(Items from a dataset)
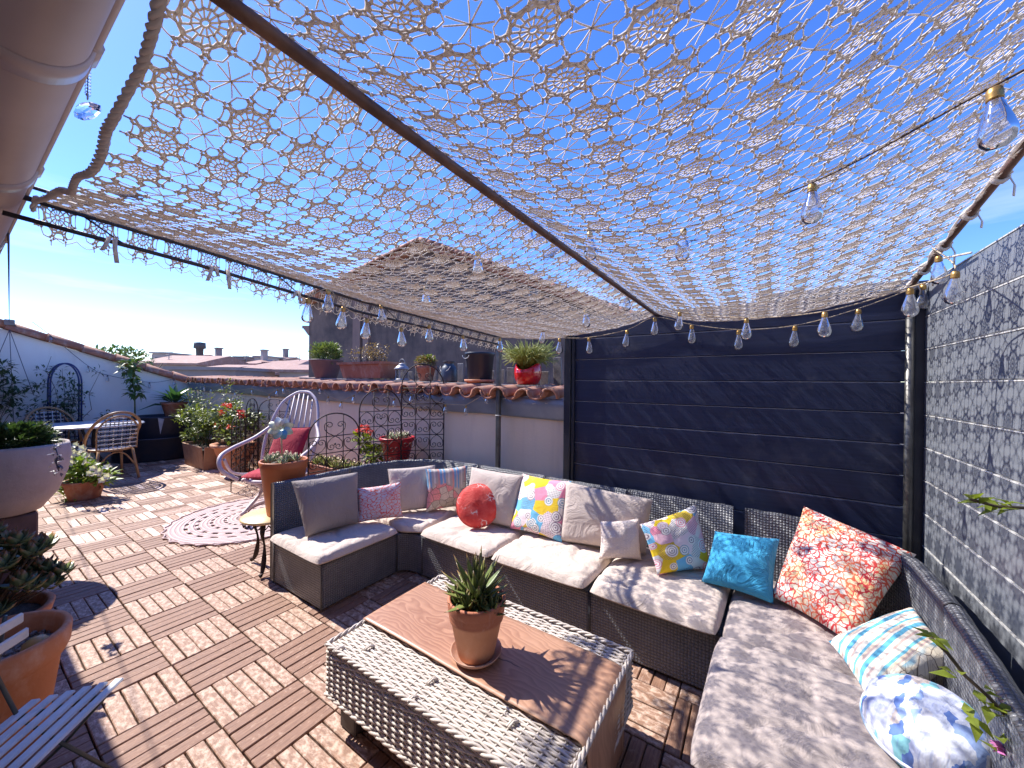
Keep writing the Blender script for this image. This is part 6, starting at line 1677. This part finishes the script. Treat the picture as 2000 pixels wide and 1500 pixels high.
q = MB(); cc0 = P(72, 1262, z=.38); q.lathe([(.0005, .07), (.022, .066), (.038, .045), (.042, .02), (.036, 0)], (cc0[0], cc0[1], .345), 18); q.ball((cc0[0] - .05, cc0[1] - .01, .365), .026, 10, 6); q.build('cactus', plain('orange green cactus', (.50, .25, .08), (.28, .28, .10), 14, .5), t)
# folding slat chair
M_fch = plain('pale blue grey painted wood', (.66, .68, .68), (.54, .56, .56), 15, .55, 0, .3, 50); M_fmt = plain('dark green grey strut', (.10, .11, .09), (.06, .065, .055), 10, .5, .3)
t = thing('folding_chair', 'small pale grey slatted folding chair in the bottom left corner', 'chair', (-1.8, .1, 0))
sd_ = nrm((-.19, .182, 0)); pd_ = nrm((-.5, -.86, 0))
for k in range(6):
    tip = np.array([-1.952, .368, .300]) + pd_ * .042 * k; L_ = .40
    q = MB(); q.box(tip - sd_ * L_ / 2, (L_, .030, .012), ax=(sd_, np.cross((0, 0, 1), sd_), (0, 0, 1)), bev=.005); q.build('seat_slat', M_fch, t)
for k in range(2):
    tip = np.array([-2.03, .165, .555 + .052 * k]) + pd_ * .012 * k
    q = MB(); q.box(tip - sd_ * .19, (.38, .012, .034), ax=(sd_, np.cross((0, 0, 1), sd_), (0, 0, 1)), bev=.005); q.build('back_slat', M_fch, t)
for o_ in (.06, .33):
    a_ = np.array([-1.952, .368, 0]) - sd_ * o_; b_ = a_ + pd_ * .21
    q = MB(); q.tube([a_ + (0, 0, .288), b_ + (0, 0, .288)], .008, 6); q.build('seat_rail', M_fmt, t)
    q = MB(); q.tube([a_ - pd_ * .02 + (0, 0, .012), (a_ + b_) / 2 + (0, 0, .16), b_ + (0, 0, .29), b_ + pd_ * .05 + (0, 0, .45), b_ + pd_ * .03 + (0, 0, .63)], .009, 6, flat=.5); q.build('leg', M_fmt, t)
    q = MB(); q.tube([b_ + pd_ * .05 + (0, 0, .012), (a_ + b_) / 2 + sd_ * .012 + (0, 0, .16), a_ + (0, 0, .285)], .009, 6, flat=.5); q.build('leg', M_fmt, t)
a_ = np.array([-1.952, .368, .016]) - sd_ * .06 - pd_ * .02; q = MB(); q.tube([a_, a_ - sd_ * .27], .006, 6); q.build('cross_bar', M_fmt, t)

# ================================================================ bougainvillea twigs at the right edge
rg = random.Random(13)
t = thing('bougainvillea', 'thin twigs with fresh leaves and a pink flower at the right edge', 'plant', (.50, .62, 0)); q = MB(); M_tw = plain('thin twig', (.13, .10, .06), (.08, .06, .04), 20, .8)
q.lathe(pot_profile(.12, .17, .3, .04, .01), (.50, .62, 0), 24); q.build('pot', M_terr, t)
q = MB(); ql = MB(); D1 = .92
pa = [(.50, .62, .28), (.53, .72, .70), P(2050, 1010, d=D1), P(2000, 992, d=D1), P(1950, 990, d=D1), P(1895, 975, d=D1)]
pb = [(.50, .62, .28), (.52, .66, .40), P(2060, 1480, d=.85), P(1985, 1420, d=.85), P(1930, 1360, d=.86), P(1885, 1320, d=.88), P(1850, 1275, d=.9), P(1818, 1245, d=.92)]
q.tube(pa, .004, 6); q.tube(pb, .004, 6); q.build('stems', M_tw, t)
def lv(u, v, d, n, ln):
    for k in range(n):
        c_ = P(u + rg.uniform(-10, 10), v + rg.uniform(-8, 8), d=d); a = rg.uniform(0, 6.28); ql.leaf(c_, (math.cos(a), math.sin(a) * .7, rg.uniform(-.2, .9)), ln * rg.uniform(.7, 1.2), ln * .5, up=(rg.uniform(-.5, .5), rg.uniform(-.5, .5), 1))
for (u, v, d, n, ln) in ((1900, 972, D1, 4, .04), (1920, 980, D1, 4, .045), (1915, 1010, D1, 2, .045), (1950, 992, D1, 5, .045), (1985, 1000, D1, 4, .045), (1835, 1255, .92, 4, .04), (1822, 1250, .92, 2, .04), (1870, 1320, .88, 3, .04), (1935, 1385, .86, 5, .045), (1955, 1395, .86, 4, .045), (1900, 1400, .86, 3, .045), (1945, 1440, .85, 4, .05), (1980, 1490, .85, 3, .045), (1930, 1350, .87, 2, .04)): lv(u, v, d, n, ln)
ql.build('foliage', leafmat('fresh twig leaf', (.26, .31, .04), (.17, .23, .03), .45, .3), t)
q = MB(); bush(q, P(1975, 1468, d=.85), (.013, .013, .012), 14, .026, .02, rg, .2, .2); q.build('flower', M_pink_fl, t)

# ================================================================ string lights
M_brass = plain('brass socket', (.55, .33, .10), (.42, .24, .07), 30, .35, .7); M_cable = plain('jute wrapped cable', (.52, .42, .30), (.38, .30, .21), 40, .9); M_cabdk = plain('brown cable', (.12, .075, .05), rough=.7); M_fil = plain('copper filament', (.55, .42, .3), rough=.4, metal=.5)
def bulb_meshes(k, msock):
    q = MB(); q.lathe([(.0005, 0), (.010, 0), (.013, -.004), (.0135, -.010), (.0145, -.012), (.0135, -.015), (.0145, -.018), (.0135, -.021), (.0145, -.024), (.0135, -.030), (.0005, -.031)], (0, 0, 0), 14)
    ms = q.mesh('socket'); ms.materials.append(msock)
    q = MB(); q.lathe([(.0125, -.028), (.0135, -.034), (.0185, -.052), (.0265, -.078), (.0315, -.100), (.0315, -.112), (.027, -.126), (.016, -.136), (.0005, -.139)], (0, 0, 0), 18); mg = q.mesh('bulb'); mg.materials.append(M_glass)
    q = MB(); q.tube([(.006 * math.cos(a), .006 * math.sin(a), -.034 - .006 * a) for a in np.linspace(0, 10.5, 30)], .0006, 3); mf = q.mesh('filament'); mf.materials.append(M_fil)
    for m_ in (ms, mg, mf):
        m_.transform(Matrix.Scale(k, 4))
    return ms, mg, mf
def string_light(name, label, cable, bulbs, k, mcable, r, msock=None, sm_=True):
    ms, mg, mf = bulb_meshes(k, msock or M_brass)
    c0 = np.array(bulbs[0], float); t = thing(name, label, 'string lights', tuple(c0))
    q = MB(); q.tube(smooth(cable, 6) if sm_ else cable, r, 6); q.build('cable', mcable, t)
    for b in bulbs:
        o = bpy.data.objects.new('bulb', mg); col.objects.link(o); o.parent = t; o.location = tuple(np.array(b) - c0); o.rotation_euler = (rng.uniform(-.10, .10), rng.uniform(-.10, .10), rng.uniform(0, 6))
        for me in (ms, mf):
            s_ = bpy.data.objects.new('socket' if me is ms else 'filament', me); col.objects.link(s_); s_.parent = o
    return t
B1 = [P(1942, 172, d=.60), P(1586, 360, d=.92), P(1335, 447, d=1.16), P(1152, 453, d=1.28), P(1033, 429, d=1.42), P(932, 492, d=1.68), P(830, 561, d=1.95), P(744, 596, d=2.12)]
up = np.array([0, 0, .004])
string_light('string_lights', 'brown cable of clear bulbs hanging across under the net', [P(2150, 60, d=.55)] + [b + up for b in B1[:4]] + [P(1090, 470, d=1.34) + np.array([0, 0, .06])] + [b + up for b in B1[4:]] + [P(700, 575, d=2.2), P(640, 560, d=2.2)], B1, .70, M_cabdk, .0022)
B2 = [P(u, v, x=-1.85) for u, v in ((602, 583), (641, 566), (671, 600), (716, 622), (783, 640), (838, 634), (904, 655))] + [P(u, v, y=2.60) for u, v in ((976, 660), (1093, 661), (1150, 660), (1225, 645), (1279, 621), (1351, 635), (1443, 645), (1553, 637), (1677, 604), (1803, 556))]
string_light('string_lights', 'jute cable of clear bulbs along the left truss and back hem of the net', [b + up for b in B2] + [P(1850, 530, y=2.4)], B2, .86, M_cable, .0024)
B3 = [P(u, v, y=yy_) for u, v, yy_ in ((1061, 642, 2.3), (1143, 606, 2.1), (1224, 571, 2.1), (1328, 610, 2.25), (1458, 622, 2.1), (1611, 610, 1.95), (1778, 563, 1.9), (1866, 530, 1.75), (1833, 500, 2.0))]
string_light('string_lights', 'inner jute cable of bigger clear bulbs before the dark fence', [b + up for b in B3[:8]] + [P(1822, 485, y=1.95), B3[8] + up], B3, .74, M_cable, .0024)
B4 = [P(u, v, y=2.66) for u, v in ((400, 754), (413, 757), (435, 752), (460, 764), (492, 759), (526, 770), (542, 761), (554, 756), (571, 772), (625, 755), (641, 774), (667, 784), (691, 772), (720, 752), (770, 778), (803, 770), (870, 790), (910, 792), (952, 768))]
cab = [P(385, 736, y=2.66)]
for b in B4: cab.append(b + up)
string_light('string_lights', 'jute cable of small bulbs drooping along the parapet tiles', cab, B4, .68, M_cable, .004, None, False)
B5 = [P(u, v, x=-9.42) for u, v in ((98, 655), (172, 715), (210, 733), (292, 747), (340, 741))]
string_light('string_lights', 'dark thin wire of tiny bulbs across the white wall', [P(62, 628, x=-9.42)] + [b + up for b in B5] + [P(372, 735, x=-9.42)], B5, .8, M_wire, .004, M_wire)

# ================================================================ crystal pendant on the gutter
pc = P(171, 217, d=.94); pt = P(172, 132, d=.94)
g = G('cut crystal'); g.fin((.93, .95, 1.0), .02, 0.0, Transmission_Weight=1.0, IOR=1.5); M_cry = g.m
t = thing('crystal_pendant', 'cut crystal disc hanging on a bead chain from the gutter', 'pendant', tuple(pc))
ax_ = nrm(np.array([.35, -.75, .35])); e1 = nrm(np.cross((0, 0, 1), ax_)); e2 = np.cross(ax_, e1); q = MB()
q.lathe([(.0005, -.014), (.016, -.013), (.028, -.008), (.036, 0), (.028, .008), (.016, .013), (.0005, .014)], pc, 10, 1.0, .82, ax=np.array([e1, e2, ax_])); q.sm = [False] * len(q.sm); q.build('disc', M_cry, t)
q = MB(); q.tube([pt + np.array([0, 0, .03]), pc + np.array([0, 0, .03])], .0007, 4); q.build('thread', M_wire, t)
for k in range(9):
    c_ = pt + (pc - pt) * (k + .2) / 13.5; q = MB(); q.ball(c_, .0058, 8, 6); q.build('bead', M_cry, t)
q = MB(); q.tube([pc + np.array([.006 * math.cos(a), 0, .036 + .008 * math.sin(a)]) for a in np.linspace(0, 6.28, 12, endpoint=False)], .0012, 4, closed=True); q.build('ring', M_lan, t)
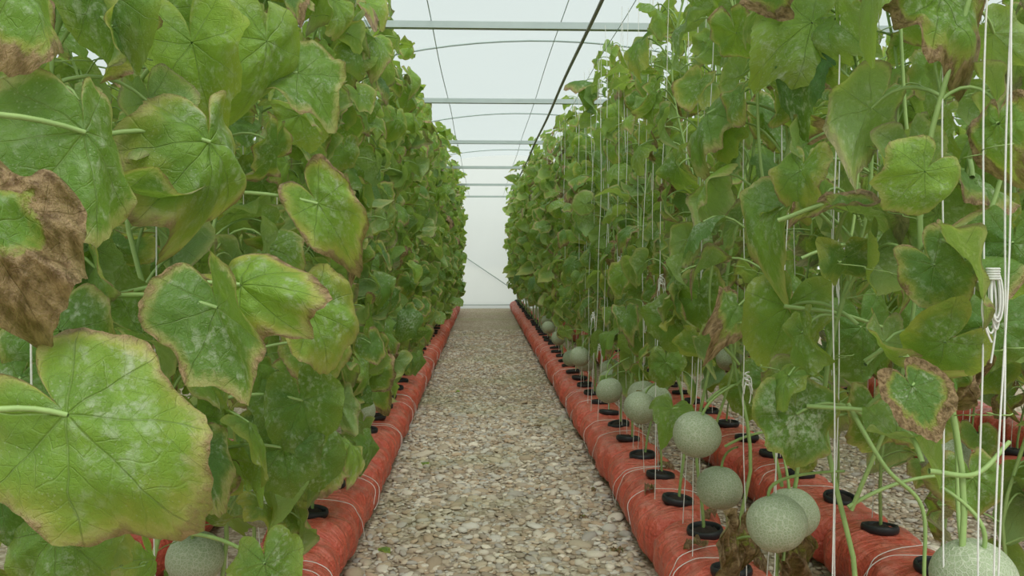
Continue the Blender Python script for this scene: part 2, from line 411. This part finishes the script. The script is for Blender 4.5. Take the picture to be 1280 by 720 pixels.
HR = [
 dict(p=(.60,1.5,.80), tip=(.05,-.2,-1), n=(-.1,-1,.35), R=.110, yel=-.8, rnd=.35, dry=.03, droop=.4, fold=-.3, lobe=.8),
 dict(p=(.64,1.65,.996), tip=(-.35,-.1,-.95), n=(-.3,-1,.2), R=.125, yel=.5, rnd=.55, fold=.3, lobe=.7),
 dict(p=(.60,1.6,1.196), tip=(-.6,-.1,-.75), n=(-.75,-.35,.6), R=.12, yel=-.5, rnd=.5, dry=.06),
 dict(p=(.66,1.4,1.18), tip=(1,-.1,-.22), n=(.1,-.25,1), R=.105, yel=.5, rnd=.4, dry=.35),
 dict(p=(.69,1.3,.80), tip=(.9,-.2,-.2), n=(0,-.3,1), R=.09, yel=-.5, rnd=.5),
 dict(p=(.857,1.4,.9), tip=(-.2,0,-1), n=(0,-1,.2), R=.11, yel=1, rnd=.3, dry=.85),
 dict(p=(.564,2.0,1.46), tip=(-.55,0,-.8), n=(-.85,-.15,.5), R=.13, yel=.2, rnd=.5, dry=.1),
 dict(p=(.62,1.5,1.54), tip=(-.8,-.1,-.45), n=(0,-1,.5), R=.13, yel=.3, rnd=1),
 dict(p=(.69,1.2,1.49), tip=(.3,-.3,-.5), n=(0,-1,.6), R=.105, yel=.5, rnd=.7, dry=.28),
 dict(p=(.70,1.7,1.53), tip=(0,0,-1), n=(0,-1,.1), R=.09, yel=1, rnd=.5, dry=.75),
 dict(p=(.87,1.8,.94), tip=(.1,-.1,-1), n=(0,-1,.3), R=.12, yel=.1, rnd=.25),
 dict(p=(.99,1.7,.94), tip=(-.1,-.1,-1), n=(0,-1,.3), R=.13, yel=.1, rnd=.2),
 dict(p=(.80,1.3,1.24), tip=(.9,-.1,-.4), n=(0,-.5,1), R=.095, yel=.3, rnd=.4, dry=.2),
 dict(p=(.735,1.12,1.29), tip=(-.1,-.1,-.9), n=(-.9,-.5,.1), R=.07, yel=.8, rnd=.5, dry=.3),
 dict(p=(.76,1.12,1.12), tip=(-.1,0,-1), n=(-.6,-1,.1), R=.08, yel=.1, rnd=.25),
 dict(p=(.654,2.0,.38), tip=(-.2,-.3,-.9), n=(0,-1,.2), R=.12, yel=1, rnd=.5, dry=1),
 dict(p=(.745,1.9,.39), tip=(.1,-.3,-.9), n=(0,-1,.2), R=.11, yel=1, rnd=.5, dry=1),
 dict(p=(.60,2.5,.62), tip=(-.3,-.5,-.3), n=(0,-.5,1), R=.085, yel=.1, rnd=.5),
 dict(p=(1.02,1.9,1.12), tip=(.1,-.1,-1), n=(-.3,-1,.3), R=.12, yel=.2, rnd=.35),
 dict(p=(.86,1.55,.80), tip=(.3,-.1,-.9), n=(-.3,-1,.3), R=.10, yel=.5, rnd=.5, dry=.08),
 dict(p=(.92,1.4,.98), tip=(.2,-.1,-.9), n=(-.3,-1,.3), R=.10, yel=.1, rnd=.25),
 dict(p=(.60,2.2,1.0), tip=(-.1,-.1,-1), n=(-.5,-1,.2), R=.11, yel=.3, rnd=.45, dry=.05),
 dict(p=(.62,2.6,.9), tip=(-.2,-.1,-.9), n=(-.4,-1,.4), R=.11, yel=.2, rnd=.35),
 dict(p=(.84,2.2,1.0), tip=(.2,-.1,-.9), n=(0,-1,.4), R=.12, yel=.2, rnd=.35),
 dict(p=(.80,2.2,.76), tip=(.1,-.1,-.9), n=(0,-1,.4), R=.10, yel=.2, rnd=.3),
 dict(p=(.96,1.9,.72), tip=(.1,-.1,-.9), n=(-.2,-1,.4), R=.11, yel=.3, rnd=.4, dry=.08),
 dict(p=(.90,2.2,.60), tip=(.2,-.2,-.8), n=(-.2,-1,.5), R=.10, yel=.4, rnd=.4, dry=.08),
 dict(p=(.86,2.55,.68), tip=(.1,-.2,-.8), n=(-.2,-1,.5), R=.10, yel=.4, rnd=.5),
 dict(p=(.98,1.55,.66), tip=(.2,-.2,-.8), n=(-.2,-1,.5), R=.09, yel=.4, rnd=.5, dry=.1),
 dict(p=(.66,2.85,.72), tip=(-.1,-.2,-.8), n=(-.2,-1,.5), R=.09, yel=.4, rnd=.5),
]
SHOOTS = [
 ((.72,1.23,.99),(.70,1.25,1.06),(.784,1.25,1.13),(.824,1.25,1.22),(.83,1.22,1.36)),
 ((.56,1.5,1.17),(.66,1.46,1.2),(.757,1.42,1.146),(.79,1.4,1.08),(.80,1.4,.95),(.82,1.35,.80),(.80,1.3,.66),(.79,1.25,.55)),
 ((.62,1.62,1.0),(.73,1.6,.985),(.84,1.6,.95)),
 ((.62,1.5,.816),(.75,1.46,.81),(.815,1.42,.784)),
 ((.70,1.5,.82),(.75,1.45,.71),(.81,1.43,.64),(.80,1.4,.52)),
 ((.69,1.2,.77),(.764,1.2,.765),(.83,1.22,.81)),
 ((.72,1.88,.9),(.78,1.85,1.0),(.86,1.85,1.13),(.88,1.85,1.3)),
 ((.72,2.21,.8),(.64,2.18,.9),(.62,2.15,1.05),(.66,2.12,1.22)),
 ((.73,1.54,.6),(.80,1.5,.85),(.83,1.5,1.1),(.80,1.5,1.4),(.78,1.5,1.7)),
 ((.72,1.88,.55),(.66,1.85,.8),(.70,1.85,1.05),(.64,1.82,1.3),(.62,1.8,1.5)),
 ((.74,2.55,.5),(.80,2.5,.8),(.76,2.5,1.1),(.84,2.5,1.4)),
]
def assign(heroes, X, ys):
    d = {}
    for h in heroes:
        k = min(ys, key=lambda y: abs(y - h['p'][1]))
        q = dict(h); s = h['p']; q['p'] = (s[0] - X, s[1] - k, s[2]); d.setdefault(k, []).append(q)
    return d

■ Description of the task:
Reproduce the material above from its first line through the line containing "a_ = np.array([-1.952, .368, .016])", both ends included, and skip every picture.

■ Correct output:
Keep writing the Blender script for this image. This is part 6, starting at line 1677. This part finishes the script. Treat the picture as 2000 pixels wide and 1500 pixels high.
q = MB(); cc0 = P(72, 1262, z=.38); q.lathe([(.0005, .07), (.022, .066), (.038, .045), (.042, .02), (.036, 0)], (cc0[0], cc0[1], .345), 18); q.ball((cc0[0] - .05, cc0[1] - .01, .365), .026, 10, 6); q.build('cactus', plain('orange green cactus', (.50, .25, .08), (.28, .28, .10), 14, .5), t)
# folding slat chair
M_fch = plain('pale blue grey painted wood', (.66, .68, .68), (.54, .56, .56), 15, .55, 0, .3, 50); M_fmt = plain('dark green grey strut', (.10, .11, .09), (.06, .065, .055), 10, .5, .3)
t = thing('folding_chair', 'small pale grey slatted folding chair in the bottom left corner', 'chair', (-1.8, .1, 0))
sd_ = nrm((-.19, .182, 0)); pd_ = nrm((-.5, -.86, 0))
for k in range(6):
    tip = np.array([-1.952, .368, .300]) + pd_ * .042 * k; L_ = .40
    q = MB(); q.box(tip - sd_ * L_ / 2, (L_, .030, .012), ax=(sd_, np.cross((0, 0, 1), sd_), (0, 0, 1)), bev=.005); q.build('seat_slat', M_fch, t)
for k in range(2):
    tip = np.array([-2.03, .165, .555 + .052 * k]) + pd_ * .012 * k
    q = MB(); q.box(tip - sd_ * .19, (.38, .012, .034), ax=(sd_, np.cross((0, 0, 1), sd_), (0, 0, 1)), bev=.005); q.build('back_slat', M_fch, t)
for o_ in (.06, .33):
    a_ = np.array([-1.952, .368, 0]) - sd_ * o_; b_ = a_ + pd_ * .21
    q = MB(); q.tube([a_ + (0, 0, .288), b_ + (0, 0, .288)], .008, 6); q.build('seat_rail', M_fmt, t)
    q = MB(); q.tube([a_ - pd_ * .02 + (0, 0, .012), (a_ + b_) / 2 + (0, 0, .16), b_ + (0, 0, .29), b_ + pd_ * .05 + (0, 0, .45), b_ + pd_ * .03 + (0, 0, .63)], .009, 6, flat=.5); q.build('leg', M_fmt, t)
    q = MB(); q.tube([b_ + pd_ * .05 + (0, 0, .012), (a_ + b_) / 2 + sd_ * .012 + (0, 0, .16), a_ + (0, 0, .285)], .009, 6, flat=.5); q.build('leg', M_fmt, t)
a_ = np.array([-1.952, .368, .016]) - sd_ * .06 - pd_ * .02; q = MB(); q.tube([a_, a_ - sd_ * .27], .006, 6); q.build('cross_bar', M_fmt, t)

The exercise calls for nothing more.